Euro falls sharply as ECB vows to keep printing money until 2024 – live updates

Unilever has given a dire assessment of consumer sentiment in Europe and China – two of its key markets – but raised its full-year sales forecast as it lifted prices to counter soaring costs.

Like the rest of the consumer goods industry, Unilever’s margins have been squeezed since the start of the war in Ukraine that has pushed up costs of energy and key ingredients.

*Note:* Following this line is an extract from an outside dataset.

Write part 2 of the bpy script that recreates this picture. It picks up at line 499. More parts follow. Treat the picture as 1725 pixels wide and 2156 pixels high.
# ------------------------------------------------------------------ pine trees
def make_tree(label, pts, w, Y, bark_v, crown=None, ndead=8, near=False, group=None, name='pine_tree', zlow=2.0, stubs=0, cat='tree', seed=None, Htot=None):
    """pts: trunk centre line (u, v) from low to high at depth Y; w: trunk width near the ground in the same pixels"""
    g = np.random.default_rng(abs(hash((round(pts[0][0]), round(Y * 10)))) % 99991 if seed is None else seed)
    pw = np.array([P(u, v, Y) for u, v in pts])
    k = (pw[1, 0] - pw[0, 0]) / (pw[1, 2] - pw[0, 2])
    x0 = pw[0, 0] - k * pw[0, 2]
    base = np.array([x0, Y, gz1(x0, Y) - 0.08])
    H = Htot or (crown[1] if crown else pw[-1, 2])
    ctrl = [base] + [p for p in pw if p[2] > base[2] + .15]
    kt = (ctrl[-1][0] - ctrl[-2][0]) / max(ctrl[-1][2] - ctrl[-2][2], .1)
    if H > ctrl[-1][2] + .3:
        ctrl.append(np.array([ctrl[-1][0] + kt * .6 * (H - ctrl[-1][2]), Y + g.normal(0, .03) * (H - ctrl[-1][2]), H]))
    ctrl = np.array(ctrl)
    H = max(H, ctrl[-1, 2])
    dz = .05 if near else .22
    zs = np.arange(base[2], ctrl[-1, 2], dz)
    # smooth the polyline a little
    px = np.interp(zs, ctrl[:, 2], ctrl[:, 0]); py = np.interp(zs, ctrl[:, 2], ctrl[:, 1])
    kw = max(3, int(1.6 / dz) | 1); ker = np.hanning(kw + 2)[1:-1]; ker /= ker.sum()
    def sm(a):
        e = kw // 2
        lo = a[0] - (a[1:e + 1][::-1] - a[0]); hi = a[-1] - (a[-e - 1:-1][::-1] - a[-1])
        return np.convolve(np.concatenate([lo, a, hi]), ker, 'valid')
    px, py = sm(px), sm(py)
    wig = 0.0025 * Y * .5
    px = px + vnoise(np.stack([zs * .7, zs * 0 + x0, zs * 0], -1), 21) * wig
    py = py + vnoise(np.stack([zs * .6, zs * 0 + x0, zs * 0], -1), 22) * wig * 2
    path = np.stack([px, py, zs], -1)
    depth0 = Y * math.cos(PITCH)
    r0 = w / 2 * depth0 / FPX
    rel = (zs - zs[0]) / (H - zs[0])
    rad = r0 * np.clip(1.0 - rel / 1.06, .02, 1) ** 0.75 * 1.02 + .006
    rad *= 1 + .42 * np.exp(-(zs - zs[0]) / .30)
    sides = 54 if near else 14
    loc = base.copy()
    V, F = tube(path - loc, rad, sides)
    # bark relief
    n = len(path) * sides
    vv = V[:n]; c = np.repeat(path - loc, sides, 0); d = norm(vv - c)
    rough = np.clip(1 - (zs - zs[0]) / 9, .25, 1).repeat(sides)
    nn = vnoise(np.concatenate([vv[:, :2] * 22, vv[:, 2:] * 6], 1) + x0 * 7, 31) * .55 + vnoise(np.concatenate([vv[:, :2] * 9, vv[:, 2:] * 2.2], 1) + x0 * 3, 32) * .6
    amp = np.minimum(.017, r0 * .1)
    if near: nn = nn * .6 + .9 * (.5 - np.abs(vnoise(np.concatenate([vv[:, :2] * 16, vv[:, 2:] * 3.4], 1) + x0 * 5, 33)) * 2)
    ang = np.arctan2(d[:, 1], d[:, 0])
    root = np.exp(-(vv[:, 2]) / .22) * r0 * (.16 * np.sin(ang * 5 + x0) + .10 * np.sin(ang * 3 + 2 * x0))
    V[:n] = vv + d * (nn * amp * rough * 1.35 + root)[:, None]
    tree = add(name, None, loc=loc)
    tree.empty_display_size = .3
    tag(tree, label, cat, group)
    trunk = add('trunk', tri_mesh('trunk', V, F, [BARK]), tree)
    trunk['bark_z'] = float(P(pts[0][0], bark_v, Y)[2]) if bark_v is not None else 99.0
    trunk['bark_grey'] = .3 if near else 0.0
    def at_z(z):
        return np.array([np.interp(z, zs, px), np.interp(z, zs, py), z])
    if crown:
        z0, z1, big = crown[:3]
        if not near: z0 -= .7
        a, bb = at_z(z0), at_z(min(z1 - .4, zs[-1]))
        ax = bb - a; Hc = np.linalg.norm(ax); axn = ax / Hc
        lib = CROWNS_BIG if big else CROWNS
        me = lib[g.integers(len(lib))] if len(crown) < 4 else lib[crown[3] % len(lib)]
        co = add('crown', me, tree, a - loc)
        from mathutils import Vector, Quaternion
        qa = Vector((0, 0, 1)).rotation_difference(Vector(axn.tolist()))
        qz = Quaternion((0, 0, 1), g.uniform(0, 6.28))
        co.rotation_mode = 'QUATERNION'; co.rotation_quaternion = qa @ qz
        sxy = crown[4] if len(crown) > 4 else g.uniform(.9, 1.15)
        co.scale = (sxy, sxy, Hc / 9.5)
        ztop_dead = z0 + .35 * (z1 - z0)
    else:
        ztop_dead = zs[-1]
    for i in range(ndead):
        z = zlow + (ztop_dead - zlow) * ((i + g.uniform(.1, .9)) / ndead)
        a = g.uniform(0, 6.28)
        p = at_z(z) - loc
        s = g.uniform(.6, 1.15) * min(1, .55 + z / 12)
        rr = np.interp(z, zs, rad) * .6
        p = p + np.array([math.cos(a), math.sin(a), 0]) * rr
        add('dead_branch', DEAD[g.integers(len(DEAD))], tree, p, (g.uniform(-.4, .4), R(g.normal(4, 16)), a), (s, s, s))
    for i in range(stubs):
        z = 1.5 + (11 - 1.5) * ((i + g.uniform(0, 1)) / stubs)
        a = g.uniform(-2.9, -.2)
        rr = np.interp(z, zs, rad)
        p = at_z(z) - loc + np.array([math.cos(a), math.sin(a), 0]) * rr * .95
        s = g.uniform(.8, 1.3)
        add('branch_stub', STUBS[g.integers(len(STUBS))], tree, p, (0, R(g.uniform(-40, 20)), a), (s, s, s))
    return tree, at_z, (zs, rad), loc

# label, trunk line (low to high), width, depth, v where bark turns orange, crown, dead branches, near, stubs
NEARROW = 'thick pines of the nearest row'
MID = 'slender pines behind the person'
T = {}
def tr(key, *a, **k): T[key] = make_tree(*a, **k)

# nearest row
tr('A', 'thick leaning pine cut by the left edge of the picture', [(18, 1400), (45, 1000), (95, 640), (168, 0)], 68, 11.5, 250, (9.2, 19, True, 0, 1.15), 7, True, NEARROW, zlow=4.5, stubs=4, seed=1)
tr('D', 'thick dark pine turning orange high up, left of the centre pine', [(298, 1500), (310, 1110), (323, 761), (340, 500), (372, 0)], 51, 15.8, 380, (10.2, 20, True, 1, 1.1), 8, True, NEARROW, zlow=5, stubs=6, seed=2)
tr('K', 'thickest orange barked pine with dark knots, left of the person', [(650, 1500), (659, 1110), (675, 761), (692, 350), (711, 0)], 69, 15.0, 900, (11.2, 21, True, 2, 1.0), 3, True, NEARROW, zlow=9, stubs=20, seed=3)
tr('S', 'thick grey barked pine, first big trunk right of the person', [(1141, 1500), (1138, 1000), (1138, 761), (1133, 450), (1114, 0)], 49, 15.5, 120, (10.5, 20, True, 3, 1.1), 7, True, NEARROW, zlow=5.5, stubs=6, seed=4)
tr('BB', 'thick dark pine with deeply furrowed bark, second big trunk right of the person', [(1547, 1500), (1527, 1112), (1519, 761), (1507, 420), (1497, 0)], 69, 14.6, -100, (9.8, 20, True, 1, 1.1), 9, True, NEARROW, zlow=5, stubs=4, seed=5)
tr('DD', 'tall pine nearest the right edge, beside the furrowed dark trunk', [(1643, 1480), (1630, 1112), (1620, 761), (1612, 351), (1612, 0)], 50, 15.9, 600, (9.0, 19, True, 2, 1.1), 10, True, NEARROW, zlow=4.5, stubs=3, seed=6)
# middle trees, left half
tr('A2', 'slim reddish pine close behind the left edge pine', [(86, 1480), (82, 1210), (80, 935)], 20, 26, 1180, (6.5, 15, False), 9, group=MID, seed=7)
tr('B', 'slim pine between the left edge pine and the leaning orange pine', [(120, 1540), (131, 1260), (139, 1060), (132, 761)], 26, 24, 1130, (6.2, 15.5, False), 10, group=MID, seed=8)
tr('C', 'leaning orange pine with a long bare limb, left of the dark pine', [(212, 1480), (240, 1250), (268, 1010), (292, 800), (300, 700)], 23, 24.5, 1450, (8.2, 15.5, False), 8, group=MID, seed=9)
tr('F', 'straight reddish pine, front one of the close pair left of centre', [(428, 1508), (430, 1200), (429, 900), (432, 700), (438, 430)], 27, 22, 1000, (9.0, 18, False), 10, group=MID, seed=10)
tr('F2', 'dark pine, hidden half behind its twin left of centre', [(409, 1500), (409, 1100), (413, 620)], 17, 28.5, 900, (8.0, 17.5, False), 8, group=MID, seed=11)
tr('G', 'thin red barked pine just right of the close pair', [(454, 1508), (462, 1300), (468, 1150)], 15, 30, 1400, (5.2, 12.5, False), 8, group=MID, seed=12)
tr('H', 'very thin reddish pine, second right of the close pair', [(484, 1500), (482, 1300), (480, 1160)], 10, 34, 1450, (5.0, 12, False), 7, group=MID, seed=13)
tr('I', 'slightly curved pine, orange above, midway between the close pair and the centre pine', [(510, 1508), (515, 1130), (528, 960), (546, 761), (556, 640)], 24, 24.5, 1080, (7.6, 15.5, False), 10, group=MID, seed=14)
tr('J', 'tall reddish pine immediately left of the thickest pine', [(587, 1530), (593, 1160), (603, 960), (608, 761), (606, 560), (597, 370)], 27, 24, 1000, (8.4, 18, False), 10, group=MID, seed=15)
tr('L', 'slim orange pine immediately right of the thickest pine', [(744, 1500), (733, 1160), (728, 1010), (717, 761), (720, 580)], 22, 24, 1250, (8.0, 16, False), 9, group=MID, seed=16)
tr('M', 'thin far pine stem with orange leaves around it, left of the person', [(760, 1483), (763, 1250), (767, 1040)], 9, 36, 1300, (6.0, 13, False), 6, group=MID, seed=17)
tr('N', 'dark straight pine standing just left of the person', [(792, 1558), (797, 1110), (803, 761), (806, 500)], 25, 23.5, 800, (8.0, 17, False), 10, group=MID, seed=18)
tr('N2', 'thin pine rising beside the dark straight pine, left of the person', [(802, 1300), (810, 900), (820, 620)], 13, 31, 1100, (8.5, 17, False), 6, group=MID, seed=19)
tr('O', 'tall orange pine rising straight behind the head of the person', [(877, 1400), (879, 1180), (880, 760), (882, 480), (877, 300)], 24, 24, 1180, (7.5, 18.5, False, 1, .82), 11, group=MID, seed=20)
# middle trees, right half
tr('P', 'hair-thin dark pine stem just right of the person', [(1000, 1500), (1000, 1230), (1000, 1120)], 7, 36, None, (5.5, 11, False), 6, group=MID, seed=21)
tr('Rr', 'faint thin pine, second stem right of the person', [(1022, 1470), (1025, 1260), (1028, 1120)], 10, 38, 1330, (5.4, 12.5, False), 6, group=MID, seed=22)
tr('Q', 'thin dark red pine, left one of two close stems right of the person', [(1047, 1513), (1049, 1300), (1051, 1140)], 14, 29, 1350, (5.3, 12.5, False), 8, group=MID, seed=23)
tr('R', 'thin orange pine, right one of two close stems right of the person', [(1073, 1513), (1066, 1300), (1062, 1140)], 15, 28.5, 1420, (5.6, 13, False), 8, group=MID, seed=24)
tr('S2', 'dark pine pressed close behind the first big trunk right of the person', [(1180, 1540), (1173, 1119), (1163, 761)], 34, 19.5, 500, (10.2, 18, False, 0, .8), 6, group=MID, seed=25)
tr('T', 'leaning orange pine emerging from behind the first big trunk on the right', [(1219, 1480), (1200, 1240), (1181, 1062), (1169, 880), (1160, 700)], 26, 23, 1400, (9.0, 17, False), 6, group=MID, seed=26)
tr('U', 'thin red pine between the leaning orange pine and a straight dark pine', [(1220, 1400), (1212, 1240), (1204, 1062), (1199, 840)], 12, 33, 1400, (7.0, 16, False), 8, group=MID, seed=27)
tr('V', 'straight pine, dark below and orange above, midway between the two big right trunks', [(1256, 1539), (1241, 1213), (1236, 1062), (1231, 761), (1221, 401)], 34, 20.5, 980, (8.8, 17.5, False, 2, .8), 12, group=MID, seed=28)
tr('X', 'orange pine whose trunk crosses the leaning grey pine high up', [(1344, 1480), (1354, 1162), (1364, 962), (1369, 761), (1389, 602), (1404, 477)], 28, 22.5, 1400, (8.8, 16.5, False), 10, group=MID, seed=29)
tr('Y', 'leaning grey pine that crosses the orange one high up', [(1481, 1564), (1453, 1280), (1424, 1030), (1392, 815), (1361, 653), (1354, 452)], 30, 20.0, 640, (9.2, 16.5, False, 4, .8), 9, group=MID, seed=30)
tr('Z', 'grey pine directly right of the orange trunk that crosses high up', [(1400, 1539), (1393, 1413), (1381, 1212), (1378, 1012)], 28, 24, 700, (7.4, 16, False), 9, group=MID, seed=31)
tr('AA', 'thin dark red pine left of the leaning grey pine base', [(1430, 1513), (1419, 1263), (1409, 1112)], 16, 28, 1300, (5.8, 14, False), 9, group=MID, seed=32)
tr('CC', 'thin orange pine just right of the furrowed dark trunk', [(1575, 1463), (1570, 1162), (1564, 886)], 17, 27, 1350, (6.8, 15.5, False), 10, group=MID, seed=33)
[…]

As a result, the company has raised prices sharply.

Graeme Pitkethly, chief financial officer, told reporters: “Consumer sentiment in Europe is at an all time low” as he warned of fears of a “confluence of events” in Europe with energy prices and inflation rising and consumers’ savings waning.

Unilever’s prices rose 12.5pc in the third quarter, with sales rising more than expected despite a 1.6pc fall in volumes.

Mr Piktethly said: “Both the premium segments of the market and the value segments of the market are actually growing quite quickly, at an equivalent rate.”

But he said inflation and the promise of austerity in some countries has prompted a cost-of-living crisis that is pushing some people towards cheaper alternative products, such as private label goods made by retailers.

“The basic needs of our European consumers are occupying a higher share of wallets – things like utilities, transportation and food – and there tends to be cut back on discretionary non-food items.”